## Task objective
Up to and including the line that contains "12), MCHR, pmp)", write out each line of the material from its first line, exactly.
** BEGIN Source data **
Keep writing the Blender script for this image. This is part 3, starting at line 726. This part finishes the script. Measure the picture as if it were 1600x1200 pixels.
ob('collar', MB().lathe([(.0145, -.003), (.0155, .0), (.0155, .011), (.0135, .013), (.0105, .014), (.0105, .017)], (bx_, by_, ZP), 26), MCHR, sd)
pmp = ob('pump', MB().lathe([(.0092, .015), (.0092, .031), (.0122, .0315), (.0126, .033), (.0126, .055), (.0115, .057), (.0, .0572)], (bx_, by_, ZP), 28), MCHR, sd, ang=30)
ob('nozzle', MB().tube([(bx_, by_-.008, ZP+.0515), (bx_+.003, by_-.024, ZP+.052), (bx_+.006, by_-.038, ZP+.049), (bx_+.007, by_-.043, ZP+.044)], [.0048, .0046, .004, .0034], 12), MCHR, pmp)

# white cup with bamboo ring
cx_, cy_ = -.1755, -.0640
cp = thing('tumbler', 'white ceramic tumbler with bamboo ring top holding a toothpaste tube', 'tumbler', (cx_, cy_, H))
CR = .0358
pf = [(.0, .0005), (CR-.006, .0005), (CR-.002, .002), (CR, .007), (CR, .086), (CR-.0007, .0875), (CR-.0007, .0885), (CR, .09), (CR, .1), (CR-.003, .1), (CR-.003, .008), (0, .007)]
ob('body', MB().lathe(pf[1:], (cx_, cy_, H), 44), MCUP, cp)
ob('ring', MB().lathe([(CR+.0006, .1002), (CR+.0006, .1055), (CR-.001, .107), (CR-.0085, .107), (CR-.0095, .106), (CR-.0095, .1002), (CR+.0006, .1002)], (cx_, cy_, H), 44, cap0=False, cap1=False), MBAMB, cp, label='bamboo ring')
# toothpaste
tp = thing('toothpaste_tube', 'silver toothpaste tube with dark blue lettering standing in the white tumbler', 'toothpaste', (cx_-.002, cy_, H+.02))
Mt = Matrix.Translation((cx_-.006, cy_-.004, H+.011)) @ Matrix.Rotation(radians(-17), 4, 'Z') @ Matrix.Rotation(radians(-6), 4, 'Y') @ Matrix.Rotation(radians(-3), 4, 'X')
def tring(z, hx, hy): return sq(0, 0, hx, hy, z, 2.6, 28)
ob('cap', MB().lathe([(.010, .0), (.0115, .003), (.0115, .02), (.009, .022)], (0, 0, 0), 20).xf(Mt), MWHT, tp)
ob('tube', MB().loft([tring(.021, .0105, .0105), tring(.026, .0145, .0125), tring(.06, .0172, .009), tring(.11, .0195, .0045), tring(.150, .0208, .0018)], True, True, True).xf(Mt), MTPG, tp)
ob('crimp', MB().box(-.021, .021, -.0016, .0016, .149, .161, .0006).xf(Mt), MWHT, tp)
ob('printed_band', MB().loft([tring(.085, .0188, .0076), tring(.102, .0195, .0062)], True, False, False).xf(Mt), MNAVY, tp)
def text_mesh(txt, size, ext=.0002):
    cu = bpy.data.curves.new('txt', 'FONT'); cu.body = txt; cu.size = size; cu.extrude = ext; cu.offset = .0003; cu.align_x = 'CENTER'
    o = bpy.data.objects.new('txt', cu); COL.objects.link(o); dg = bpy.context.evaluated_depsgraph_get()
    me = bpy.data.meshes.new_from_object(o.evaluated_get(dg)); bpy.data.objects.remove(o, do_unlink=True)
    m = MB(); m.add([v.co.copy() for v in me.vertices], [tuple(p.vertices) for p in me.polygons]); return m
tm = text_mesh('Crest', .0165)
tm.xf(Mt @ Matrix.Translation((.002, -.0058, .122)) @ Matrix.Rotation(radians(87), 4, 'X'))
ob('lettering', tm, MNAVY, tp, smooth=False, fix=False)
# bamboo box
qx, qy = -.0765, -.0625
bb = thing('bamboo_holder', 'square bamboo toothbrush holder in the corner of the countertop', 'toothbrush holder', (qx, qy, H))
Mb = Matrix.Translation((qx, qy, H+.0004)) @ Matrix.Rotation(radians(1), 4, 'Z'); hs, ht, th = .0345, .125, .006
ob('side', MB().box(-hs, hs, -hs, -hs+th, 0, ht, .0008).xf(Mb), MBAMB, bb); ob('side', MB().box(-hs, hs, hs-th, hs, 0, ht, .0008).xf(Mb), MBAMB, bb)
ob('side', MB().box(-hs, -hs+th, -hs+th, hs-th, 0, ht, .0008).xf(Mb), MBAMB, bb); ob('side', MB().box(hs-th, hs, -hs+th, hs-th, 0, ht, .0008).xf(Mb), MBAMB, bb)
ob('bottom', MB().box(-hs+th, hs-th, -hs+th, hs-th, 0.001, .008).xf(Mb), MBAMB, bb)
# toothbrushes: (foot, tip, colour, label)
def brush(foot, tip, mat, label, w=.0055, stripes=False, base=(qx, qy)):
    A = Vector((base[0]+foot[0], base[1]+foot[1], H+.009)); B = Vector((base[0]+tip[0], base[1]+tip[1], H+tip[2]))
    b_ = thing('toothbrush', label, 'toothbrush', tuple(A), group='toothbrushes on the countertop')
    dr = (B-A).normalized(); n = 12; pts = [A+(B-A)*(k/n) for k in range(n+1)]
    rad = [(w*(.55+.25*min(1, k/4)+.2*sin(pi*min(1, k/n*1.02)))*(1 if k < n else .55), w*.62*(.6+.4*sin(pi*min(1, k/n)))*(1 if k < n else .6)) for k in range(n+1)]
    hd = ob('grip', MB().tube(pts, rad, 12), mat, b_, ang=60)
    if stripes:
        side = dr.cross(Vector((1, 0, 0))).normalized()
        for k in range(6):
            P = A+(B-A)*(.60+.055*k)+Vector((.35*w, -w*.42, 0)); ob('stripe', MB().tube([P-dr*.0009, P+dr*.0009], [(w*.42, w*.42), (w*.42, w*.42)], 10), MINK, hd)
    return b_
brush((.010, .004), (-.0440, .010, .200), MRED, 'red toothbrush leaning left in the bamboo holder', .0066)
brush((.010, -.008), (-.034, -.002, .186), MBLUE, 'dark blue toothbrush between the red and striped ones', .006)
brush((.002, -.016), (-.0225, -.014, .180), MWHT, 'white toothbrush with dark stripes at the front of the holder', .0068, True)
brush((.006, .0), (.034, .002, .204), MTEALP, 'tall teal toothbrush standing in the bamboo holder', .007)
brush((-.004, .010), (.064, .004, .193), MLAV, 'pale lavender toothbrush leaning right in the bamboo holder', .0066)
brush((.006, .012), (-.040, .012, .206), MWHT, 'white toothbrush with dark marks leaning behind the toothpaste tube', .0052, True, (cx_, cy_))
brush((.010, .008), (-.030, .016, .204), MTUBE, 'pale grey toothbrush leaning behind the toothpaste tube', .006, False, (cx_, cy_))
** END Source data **
## Right answer
Keep writing the Blender script for this image. This is part 3, starting at line 726. This part finishes the script. Measure the picture as if it were 1600x1200 pixels.
ob('collar', MB().lathe([(.0145, -.003), (.0155, .0), (.0155, .011), (.0135, .013), (.0105, .014), (.0105, .017)], (bx_, by_, ZP), 26), MCHR, sd)
pmp = ob('pump', MB().lathe([(.0092, .015), (.0092, .031), (.0122, .0315), (.0126, .033), (.0126, .055), (.0115, .057), (.0, .0572)], (bx_, by_, ZP), 28), MCHR, sd, ang=30)
ob('nozzle', MB().tube([(bx_, by_-.008, ZP+.0515), (bx_+.003, by_-.024, ZP+.052), (bx_+.006, by_-.038, ZP+.049), (bx_+.007, by_-.043, ZP+.044)], [.0048, .0046, .004, .0034], 12), MCHR, pmp)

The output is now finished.